La Yamaha, con la 500, 550 e Tènèrè ha costretto le concorrenti Suzuki, Honda, Kawa ad una continua rincorsa, per lo meno fino alla fine degli anni 80.
L’apice della evoluzione l’XT lo raggiunge con il 600 mod. 2KF (disco posteriore) poi dalla posizione di rendita inizia la decadenza con il modello 600E, ma questa è un’altra storia… (come direbbe Lucarelli)
Si dice che il mondo va avanti…. La trasformazione di tali moto ha creato da un lato gli enduro stradalizzati con sempre maggiori caratteristiche all’uso stradale, ridotte escursioni sospensioni, aumentato dei pesi. Dall’altro lato gli Enduro specialistici, dal punto di vista della guidabilità fuoristrada sono migliori, tuttavia difettano di comfort sulle lunghe percorrenze e richiedono una assidua e costosa manutenzione.

Ha ancora senso oggi una 550?
“Non eccelle particolarmente in nessuna specialità fuoristradistica, pur arrivando ad invadere tutti i campi. Essa è invece in grado di soddisfare pienamente le esigenze dell'appassionato che voglia fare un po' di tutto con la stessa moto” (Motociclismo77).
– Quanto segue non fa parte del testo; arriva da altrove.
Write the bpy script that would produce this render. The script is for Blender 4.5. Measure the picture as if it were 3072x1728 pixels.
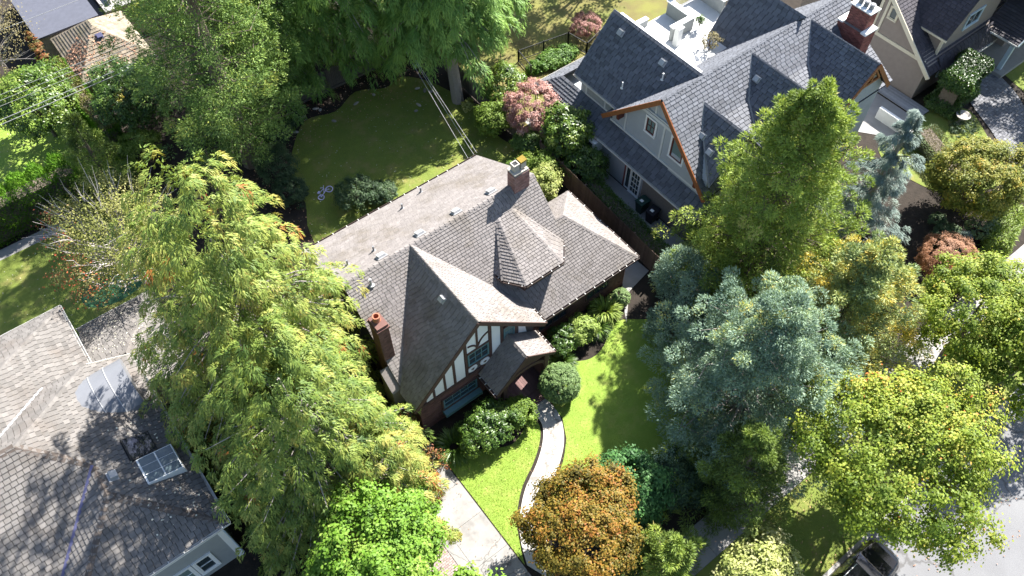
import bpy, math, random
import numpy as np
from mathutils import Matrix, Vector
rad = math.radians
random.seed(7)
S = bpy.context.scene
for o in list(bpy.data.objects):
    bpy.data.objects.remove(o)

# ------------------------------------------------------------------ camera
# world axes: X runs along the street, Y runs up the lots, Z up; metres
CAM_H = 40.0
HEAD = rad(52.3)          # heading measured from +X
PITCH = rad(55.5)         # below the horizon
_fh = np.array([math.cos(HEAD), math.sin(HEAD), 0.0])
_rt = np.array([math.sin(HEAD), -math.cos(HEAD), 0.0])
_fw = _fh * math.cos(PITCH) + np.array([0, 0, -math.sin(PITCH)])
_up = _fh * math.sin(PITCH) + np.array([0, 0, math.cos(PITCH)])
CAMP = np.array([0, 0, CAM_H])
cd = bpy.data.cameras.new('camera')
cam = bpy.data.objects.new('camera', cd)
S.collection.objects.link(cam)
cam.matrix_world = Matrix(((_rt[0], _up[0], -_fw[0], 0), (_rt[1], _up[1], -_fw[1], 0),
                           (_rt[2], _up[2], -_fw[2], CAM_H), (0, 0, 0, 1)))
cd.sensor_width = 36.0
cd.lens = 28.0
cd.clip_start = 0.5
cd.clip_end = 2000
S.camera = cam

# ------------------------------------------------------------------ light
SUN_DIR = Vector((0.91, 0.235, 0.93)).normalized()     # towards the sun
sun_el = math.asin(SUN_DIR.z)
sun_az = math.atan2(SUN_DIR.x, SUN_DIR.y)
W = bpy.data.worlds.new('World')
S.world = W
W.use_nodes = True
nt = W.node_tree
bg = nt.nodes['Background']
sky = nt.nodes.new('ShaderNodeTexSky')
sky.sky_type = 'NISHITA'
sky.sun_disc = False
sky.sun_elevation = sun_el
sky.sun_rotation = sun_az
nt.links.new(sky.outputs[0], bg.inputs[0])
bg.inputs[1].default_value = 0.07
ld = bpy.data.lights.new('sun', 'SUN')
ld.energy = 4.8
ld.angle = rad(0.55)
ld.color = (1.0, 0.965, 0.91)
sl = bpy.data.objects.new('sun', ld)
S.collection.objects.link(sl)
sl.rotation_euler = SUN_DIR.to_track_quat('Z', 'Y').to_euler()
S.view_settings.view_transform = 'Standard'
S.view_settings.look = 'None'
S.view_settings.exposure = 1.9
S.view_settings.gamma = 1.0
S.view_settings.use_curve_mapping = False
S.render.engine = 'CYCLES'
S.cycles.max_bounces = 6
S.cycles.transparent_max_bounces = 4

COL = S.collection

# ------------------------------------------------------------------ materials
def lin(c):
    return tuple(((v / 12.92) if v <= .04045 else ((v + .055) / 1.055) ** 2.4) for v in c)

def mat(name, col, rough=0.8, noise=0.0, nscale=3.0, col2=None, bump=0.0, bscale=20.0, metal=0.0, tint=0.0,
        spec=0.3, detail=6.0, patch=None, pscale=0.6, pamt=0.5, crack=0.0):
    """col base colour; noise mixes col2 by fine noise; tint: strength of the per-piece 'tint' attribute;
    patch: a third colour in large soft-edged stains"""
    m = bpy.data.materials.new(name)
    m.use_nodes = True
    n = m.node_tree
    b = n.nodes['Principled BSDF']
    b.inputs['Roughness'].default_value = rough
    b.inputs['Metallic'].default_value = metal
    b.inputs['Specular IOR Level'].default_value = spec
    L = n.links
    tc = n.nodes.new('ShaderNodeTexCoord')
    geo = n.nodes.new('ShaderNodeNewGeometry')
    cur = None
    rgb = n.nodes.new('ShaderNodeRGB')
    rgb.outputs[0].default_value = (*col, 1)
    cur = rgb.outputs[0]
    if noise > 0:
        nz = n.nodes.new('ShaderNodeTexNoise')
        nz.inputs['Scale'].default_value = nscale
        nz.inputs['Detail'].default_value = detail
        L.new(geo.outputs['Position'], nz.inputs['Vector'])
        mr = n.nodes.new('ShaderNodeMapRange')
        mr.inputs[1].default_value = 0.35
        mr.inputs[2].default_value = 0.65
        mr.inputs[3].default_value = 0.0
        mr.inputs[4].default_value = noise
        L.new(nz.outputs[0], mr.inputs[0])
        mx = n.nodes.new('ShaderNodeMixRGB')
        L.new(mr.outputs[0], mx.inputs[0])
        L.new(cur, mx.inputs[1])
        c2 = col2 or tuple(v * .6 for v in col)
        mx.inputs[2].default_value = (*c2, 1)
        cur = mx.outputs[0]
    if patch:
        nz = n.nodes.new('ShaderNodeTexNoise')
        nz.inputs['Scale'].default_value = pscale
        nz.inputs['Detail'].default_value = 5
        nz.inputs['Roughness'].default_value = 0.65
        L.new(geo.outputs['Position'], nz.inputs['Vector'])
        mr = n.nodes.new('ShaderNodeMapRange')
        mr.inputs[1].default_value = 0.5
        mr.inputs[2].default_value = 0.68
        mr.inputs[4].default_value = pamt
        L.new(nz.outputs[0], mr.inputs[0])
        mx = n.nodes.new('ShaderNodeMixRGB')
        L.new(mr.outputs[0], mx.inputs[0])
        L.new(cur, mx.inputs[1])
        mx.inputs[2].default_value = (*patch, 1)
        cur = mx.outputs[0]
    if crack > 0:
        nz = n.nodes.new('ShaderNodeTexNoise')
        nz.inputs['Scale'].default_value = 1.7
        nz.inputs['Detail'].default_value = 6
        L.new(geo.outputs['Position'], nz.inputs['Vector'])
        ad = n.nodes.new('ShaderNodeMixRGB')
        ad.blend_type = 'ADD'
        ad.inputs[0].default_value = .9
        L.new(geo.outputs['Position'], ad.inputs[1])
        L.new(nz.outputs['Color'], ad.inputs[2])
        vo = n.nodes.new('ShaderNodeTexVoronoi')
        vo.feature = 'DISTANCE_TO_EDGE'
        vo.inputs['Scale'].default_value = crack
        L.new(ad.outputs[0], vo.inputs['Vector'])
        mr = n.nodes.new('ShaderNodeMapRange')
        mr.inputs[1].default_value = .004
        mr.inputs[2].default_value = .016
        mr.inputs[3].default_value = .55
        mr.inputs[4].default_value = 0.0
        L.new(vo.outputs['Distance'], mr.inputs[0])
        mx = n.nodes.new('ShaderNodeMixRGB')
        L.new(mr.outputs[0], mx.inputs[0])
        L.new(cur, mx.inputs[1])
        mx.inputs[2].default_value = (.06, .055, .05, 1)
        cur = mx.outputs[0]
    if tint > 0:
        at = n.nodes.new('ShaderNodeAttribute')
        at.attribute_name = 'tint'
        mr = n.nodes.new('ShaderNodeMapRange')
        mr.inputs[3].default_value = 1 - tint
        mr.inputs[4].default_value = 1 + tint
        L.new(at.outputs['Fac'], mr.inputs[0])
        mx = n.nodes.new('ShaderNodeMixRGB')
        mx.blend_type = 'MULTIPLY'
        mx.inputs[0].default_value = 1
        L.new(cur, mx.inputs[1])
        L.new(mr.outputs[0], mx.inputs[2])
        cur = mx.outputs[0]
    L.new(cur, b.inputs['Base Color'])
    if bump > 0:
        nz = n.nodes.new('ShaderNodeTexNoise')
        nz.inputs['Scale'].default_value = bscale
        nz.inputs['Detail'].default_value = 4
        L.new(geo.outputs['Position'], nz.inputs['Vector'])
        bp = n.nodes.new('ShaderNodeBump')
        bp.inputs['Strength'].default_value = bump
        bp.inputs['Distance'].default_value = 0.05
        L.new(nz.outputs[0], bp.inputs['Height'])
        L.new(bp.outputs[0], b.inputs['Normal'])
    return m

def leafmat(name, stops, trans=0.35, rough=0.55, spec=0.25, tfac=(1.15, 1.1, .6)):
    """stops: list of (pos, (r,g,b)) driven by the per-leaf 'tint' attribute"""
    m = bpy.data.materials.new(name)
    m.use_nodes = True
    n = m.node_tree
    L = n.links
    b = n.nodes['Principled BSDF']
    out = n.nodes['Material Output']
    b.inputs['Roughness'].default_value = rough
    b.inputs['Specular IOR Level'].default_value = spec
    at = n.nodes.new('ShaderNodeAttribute')
    at.attribute_name = 'tint'
    cr = n.nodes.new('ShaderNodeValToRGB')
    el = cr.color_ramp.elements
    el[0].position = stops[0][0]
    el[0].color = (*stops[0][1], 1)
    el[1].position = stops[-1][0]
    el[1].color = (*stops[-1][1], 1)
    for p, c in stops[1:-1]:
        e = el.new(p)
        e.color = (*c, 1)
    L.new(at.outputs['Fac'], cr.inputs[0])
    L.new(cr.outputs[0], b.inputs['Base Color'])
    tr = n.nodes.new('ShaderNodeBsdfTranslucent')
    mu = n.nodes.new('ShaderNodeMixRGB')
    mu.blend_type = 'MULTIPLY'
    mu.inputs[0].default_value = 1
    mu.inputs[2].default_value = (*tfac, 1)
    L.new(cr.outputs[0], mu.inputs[1])
    L.new(mu.outputs[0], tr.inputs[0])
    ms = n.nodes.new('ShaderNodeMixShader')
    ms.inputs[0].default_value = trans
    L.new(b.outputs[0], ms.inputs[1])
    L.new(tr.outputs[0], ms.inputs[2])
    L.new(ms.outputs[0], out.inputs[0])
    return m

M = {}
M['soil'] = mat('soil', (.034, .026, .02), .95, .8, 2.5, (.02, .016, .012), .5, 8)
M['ground'] = mat('ground', (.055, .06, .025), .95, .8, .8, (.04, .033, .02), .4, 5)
M['lawn'] = mat('lawn', (.16, .20, .035), .9, .55, 1.1, (.11, .155, .03), .9, 26, patch=(.24, .21, .07), pscale=.7, pamt=.8)
M['lawn_front'] = mat('lawn_front', (.20, .29, .042), .9, .6, 1.3, (.155, .24, .035), .6, 26, patch=(.29, .31, .08), pscale=1.1, pamt=.6)
M['lawn_dry'] = mat('lawn_dry', (.17, .165, .04), .9, .7, .7, (.12, .09, .04), .8, 24, patch=(.12, .15, .03), pscale=.4, pamt=.7)
M['turf'] = mat('turf', (.04, .11, .05), .9, .2, 5)
M['path'] = mat('concrete_path', (.43, .405, .37), .85, .45, 2.2, (.35, .325, .29), .15, 30, patch=(.22, .20, .17), pscale=1.1, pamt=.5, crack=.25)
M['drive'] = mat('driveway_concrete', (.27, .26, .245), .85, .6, .9, (.20, .19, .175), .15, 30, patch=(.14, .13, .12), pscale=1.1, pamt=.6, crack=.38)
M['walk'] = mat('sidewalk', (.30, .29, .275), .88, .5, 1.5, (.22, .21, .2), .15, 30)
M['paver'] = mat('paver', (.30, .23, .21), .85, .3, 3, None, .1, 30, tint=.25)
M['asphalt'] = mat('asphalt', (.17, .17, .175), .85, .4, 1.2, (.13, .13, .135), .25, 60, patch=(.22, .22, .22), pscale=.3, pamt=.6, crack=.2)
M['cobble'] = mat('cobble', (.17, .17, .18), .85, .4, 3, (.10, .10, .11), .2, 30, tint=.35)
M['joint'] = mat('joint', (.09, .085, .08), .9)
M['shingle_brown'] = mat('shingle_brown', (.21, .190, .180), .85, .55, 1.6, (.155, .139, .13), .35, 45, tint=.17, patch=(.115, .095, .07), pscale=.55, pamt=.55, spec=.35)
M['deck_brown'] = mat('deck_brown', (.07, .055, .045), .9)
M['shingle_slate'] = mat('shingle_slate', (.116, .122, .14), .7, .5, 1.3, (.088, .093, .108), .2, 45, tint=.30, spec=.4)
M['deck_slate'] = mat('deck_slate', (.04, .042, .05), .9)
M['shingle_cedar'] = mat('shingle_cedar', (.155, .144, .134), .85, .5, 2.0, (.12, .11, .102), .3, 40, tint=.26, patch=(.12, .10, .085), pscale=.45, pamt=.6, spec=.3)
M['deck_cedar'] = mat('deck_cedar', (.07, .06, .05), .9)
M['shingle_old'] = mat('shingle_old', (.26, .215, .165), .9, .6, 2.5, (.17, .14, .10), .3, 40, tint=.28, patch=(.12, .11, .05), pscale=1.0, pamt=.5)
M['ridge_cedar'] = mat('ridge_cedar', (.105, .085, .072), .9, .5, 3, None, .2, 40, tint=.25)
M['brick'] = mat('brick', (.155, .08, .066), .85, .4, 5, (.10, .055, .048), .2, 60, tint=.4)
M['brick_red'] = mat('brick_red', (.225, .082, .066), .85, .4, 5, (.15, .058, .05), .2, 60, tint=.5)
M['brick_pale'] = mat('brick_pale', (.25, .125, .105), .85, .5, 5, (.33, .25, .22), .2, 60, tint=.35)
M['mortar'] = mat('mortar', (.20, .175, .155), .9, .3, 8)
M['mortar_dark'] = mat('mortar_dark', (.10, .085, .08), .9, .3, 8)
M['timber'] = mat('timber', (.085, .048, .04), .7, .4, 6, None, .2, 30)
M['plaster'] = mat('plaster', (.74, .75, .75), .8, .2, 3, (.66, .67, .67), .1, 60)
M['white'] = mat('white_paint', (.74, .74, .71), .6, .15, 4, (.62, .62, .6))
M['cream'] = mat('cream_paint', (.62, .56, .43), .6, .15, 4)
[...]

Questo affermazione è ancora valida, naturalmente la moto ideale ovviamente non esiste, al massimo ci possiamo identificare in un mezzo legato al nostro particolare modo di viaggiare nell’ambito di uno specifico intinerario. Le nostre moto, con un investimento contenuto, revisionate nel motore ed aggiornate nelle sospensioni, possono ancora rendere il loro servizio così come hanno fatto per anni. Viaggiatori d’ogni età si sono avventurati dalle Ande all’Himalaya ai deserti africani. Nel 83 il bergamasco Balestrieri è il primo italiano a portare a termine la Dakar su Yamaha XT 550 Nel ’84 il Team Yamaha Belgarda alla Parigi-Dakar è composto da Findanno e Balestrieri in sella alle TT600 e Zocchi su XT550 conquisterà la vittoria nella categoria Marathon.